• _The problem_: Show only lines that include "with".

── Raw data

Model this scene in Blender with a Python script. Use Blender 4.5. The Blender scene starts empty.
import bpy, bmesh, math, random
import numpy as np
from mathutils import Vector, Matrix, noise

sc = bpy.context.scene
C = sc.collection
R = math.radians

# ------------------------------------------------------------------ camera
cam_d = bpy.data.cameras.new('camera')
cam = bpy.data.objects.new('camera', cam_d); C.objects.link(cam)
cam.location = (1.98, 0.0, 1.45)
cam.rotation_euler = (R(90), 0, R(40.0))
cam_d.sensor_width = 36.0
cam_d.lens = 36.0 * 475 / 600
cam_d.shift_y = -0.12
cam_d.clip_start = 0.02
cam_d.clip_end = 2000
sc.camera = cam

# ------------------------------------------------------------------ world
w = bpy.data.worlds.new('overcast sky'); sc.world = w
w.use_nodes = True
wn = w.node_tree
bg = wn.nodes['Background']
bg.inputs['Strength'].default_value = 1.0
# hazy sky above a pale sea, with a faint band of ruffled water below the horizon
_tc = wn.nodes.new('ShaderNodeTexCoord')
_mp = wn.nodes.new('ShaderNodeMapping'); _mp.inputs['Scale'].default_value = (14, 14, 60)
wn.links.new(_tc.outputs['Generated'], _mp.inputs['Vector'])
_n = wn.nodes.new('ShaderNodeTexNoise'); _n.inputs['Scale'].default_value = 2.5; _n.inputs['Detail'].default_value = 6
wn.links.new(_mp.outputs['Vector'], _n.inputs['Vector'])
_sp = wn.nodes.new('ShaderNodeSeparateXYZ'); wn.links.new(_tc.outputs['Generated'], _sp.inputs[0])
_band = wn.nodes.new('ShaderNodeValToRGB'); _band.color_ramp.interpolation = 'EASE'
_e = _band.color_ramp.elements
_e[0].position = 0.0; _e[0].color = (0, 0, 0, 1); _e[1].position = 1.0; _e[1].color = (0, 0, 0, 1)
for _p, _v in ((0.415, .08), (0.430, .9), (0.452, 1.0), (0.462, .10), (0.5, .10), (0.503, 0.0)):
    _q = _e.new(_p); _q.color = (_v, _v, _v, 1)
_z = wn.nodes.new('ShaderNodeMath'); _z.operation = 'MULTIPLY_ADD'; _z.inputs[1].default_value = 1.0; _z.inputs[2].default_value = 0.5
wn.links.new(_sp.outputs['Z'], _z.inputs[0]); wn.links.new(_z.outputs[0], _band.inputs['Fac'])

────

• _Task response_:
Model this scene in Blender with a Python script. Use Blender 4.5. The Blender scene starts empty.
# hazy sky above a pale sea, with a faint band of ruffled water below the horizon